* Begin *

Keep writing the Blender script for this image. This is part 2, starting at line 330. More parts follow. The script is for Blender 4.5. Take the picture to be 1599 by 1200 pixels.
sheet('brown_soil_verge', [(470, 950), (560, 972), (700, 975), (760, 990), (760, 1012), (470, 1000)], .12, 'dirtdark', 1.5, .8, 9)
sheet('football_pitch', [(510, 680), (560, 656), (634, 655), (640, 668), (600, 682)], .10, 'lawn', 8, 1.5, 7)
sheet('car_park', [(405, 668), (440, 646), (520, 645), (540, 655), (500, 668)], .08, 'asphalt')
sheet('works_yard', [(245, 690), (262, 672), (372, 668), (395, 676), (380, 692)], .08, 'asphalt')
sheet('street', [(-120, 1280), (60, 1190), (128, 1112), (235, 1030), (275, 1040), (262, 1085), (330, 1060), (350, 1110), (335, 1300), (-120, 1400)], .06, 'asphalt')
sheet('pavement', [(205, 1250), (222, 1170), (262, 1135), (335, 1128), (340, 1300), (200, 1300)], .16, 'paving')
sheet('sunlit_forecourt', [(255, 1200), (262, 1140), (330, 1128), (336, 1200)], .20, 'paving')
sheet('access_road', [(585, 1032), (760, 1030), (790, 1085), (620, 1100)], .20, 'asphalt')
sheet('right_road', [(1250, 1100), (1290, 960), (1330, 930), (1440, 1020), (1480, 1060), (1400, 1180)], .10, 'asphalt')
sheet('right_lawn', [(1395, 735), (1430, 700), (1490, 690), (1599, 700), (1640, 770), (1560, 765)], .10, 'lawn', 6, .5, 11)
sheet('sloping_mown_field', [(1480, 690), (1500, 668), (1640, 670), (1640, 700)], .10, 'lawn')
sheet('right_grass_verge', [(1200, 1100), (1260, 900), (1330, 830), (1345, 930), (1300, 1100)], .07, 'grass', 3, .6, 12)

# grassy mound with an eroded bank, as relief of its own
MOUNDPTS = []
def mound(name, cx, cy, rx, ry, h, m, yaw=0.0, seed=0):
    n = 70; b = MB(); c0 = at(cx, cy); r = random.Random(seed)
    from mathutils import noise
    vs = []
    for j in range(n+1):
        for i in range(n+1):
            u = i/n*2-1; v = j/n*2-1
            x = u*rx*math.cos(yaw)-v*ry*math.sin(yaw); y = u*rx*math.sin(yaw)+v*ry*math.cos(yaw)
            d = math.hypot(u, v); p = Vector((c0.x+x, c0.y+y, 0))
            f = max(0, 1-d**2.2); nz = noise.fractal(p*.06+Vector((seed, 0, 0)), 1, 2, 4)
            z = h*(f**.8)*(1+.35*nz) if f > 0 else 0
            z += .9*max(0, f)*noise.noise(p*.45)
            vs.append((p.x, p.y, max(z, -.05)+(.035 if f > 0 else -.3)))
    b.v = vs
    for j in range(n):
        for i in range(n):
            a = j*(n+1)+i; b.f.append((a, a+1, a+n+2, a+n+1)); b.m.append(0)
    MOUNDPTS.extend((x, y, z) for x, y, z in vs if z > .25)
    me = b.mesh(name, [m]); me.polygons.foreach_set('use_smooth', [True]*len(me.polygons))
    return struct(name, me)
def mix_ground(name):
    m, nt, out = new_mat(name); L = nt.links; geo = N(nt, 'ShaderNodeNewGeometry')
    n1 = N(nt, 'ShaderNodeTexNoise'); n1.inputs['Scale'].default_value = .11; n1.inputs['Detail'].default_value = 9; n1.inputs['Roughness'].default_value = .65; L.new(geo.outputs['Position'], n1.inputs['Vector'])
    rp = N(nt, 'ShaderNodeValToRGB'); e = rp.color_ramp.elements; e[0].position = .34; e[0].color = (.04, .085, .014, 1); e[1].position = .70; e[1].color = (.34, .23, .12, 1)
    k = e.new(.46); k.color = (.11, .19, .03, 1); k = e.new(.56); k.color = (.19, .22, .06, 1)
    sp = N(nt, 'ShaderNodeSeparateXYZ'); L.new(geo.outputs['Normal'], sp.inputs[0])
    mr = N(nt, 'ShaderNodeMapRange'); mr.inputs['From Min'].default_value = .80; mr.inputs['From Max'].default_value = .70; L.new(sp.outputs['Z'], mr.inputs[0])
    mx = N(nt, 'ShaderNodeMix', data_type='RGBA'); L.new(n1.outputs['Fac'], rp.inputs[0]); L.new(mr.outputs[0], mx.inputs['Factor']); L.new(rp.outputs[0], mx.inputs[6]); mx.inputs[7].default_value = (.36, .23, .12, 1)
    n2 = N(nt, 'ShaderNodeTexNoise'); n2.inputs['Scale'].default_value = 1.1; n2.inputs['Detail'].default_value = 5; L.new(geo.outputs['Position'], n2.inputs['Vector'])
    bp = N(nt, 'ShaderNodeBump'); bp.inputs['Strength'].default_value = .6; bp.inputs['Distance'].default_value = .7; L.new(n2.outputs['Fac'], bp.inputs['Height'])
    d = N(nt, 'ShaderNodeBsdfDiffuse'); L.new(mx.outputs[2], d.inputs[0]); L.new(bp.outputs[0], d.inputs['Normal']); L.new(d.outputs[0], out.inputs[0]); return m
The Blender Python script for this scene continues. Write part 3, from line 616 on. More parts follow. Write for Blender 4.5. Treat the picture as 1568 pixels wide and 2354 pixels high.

* End *

**Task brief**:
Each entry above is to be quoted exactly.

**Correct output**:
Keep writing the Blender script for this image. This is part 2, starting at line 330. More parts follow. The script is for Blender 4.5. Take the picture to be 1599 by 1200 pixels.
sheet('brown_soil_verge', [(470, 950), (560, 972), (700, 975), (760, 990), (760, 1012), (470, 1000)], .12, 'dirtdark', 1.5, .8, 9)
sheet('football_pitch', [(510, 680), (560, 656), (634, 655), (640, 668), (600, 682)], .10, 'lawn', 8, 1.5, 7)
sheet('car_park', [(405, 668), (440, 646), (520, 645), (540, 655), (500, 668)], .08, 'asphalt')
sheet('works_yard', [(245, 690), (262, 672), (372, 668), (395, 676), (380, 692)], .08, 'asphalt')
sheet('street', [(-120, 1280), (60, 1190), (128, 1112), (235, 1030), (275, 1040), (262, 1085), (330, 1060), (350, 1110), (335, 1300), (-120, 1400)], .06, 'asphalt')
sheet('pavement', [(205, 1250), (222, 1170), (262, 1135), (335, 1128), (340, 1300), (200, 1300)], .16, 'paving')
sheet('sunlit_forecourt', [(255, 1200), (262, 1140), (330, 1128), (336, 1200)], .20, 'paving')
sheet('access_road', [(585, 1032), (760, 1030), (790, 1085), (620, 1100)], .20, 'asphalt')
sheet('right_road', [(1250, 1100), (1290, 960), (1330, 930), (1440, 1020), (1480, 1060), (1400, 1180)], .10, 'asphalt')
sheet('right_lawn', [(1395, 735), (1430, 700), (1490, 690), (1599, 700), (1640, 770), (1560, 765)], .10, 'lawn', 6, .5, 11)
sheet('sloping_mown_field', [(1480, 690), (1500, 668), (1640, 670), (1640, 700)], .10, 'lawn')
sheet('right_grass_verge', [(1200, 1100), (1260, 900), (1330, 830), (1345, 930), (1300, 1100)], .07, 'grass', 3, .6, 12)

# grassy mound with an eroded bank, as relief of its own
MOUNDPTS = []
def mound(name, cx, cy, rx, ry, h, m, yaw=0.0, seed=0):
    n = 70; b = MB(); c0 = at(cx, cy); r = random.Random(seed)
    from mathutils import noise
    vs = []
    for j in range(n+1):
        for i in range(n+1):
            u = i/n*2-1; v = j/n*2-1
            x = u*rx*math.cos(yaw)-v*ry*math.sin(yaw); y = u*rx*math.sin(yaw)+v*ry*math.cos(yaw)
            d = math.hypot(u, v); p = Vector((c0.x+x, c0.y+y, 0))
            f = max(0, 1-d**2.2); nz = noise.fractal(p*.06+Vector((seed, 0, 0)), 1, 2, 4)
            z = h*(f**.8)*(1+.35*nz) if f > 0 else 0
            z += .9*max(0, f)*noise.noise(p*.45)
            vs.append((p.x, p.y, max(z, -.05)+(.035 if f > 0 else -.3)))
    b.v = vs
    for j in range(n):
        for i in range(n):
            a = j*(n+1)+i; b.f.append((a, a+1, a+n+2, a+n+1)); b.m.append(0)
    MOUNDPTS.extend((x, y, z) for x, y, z in vs if z > .25)
    me = b.mesh(name, [m]); me.polygons.foreach_set('use_smooth', [True]*len(me.polygons))
    return struct(name, me)
def mix_ground(name):
    m, nt, out = new_mat(name); L = nt.links; geo = N(nt, 'ShaderNodeNewGeometry')
    n1 = N(nt, 'ShaderNodeTexNoise'); n1.inputs['Scale'].default_value = .11; n1.inputs['Detail'].default_value = 9; n1.inputs['Roughness'].default_value = .65; L.new(geo.outputs['Position'], n1.inputs['Vector'])
    rp = N(nt, 'ShaderNodeValToRGB'); e = rp.color_ramp.elements; e[0].position = .34; e[0].color = (.04, .085, .014, 1); e[1].position = .70; e[1].color = (.34, .23, .12, 1)
    k = e.new(.46); k.color = (.11, .19, .03, 1); k = e.new(.56); k.color = (.19, .22, .06, 1)
    sp = N(nt, 'ShaderNodeSeparateXYZ'); L.new(geo.outputs['Normal'], sp.inputs[0])
    mr = N(nt, 'ShaderNodeMapRange'); mr.inputs['From Min'].default_value = .80; mr.inputs['From Max'].default_value = .70; L.new(sp.outputs['Z'], mr.inputs[0])
    mx = N(nt, 'ShaderNodeMix', data_type='RGBA'); L.new(n1.outputs['Fac'], rp.inputs[0]); L.new(mr.outputs[0], mx.inputs['Factor']); L.new(rp.outputs[0], mx.inputs[6]); mx.inputs[7].default_value = (.36, .23, .12, 1)
    n2 = N(nt, 'ShaderNodeTexNoise'); n2.inputs['Scale'].default_value = 1.1; n2.inputs['Detail'].default_value = 5; L.new(geo.outputs['Position'], n2.inputs['Vector'])
    bp = N(nt, 'ShaderNodeBump'); bp.inputs['Strength'].default_value = .6; bp.inputs['Distance'].default_value = .7; L.new(n2.outputs['Fac'], bp.inputs['Height'])
    d = N(nt, 'ShaderNodeBsdfDiffuse'); L.new(mx.outputs[2], d.inputs[0]); L.new(bp.outputs[0], d.inputs['Normal']); L.new(d.outputs[0], out.inputs[0]); return m
The Blender Python script for this scene continues. Write part 3, from line 616 on. More parts follow. Write for Blender 4.5. Treat the picture as 1568 pixels wide and 2354 pixels high.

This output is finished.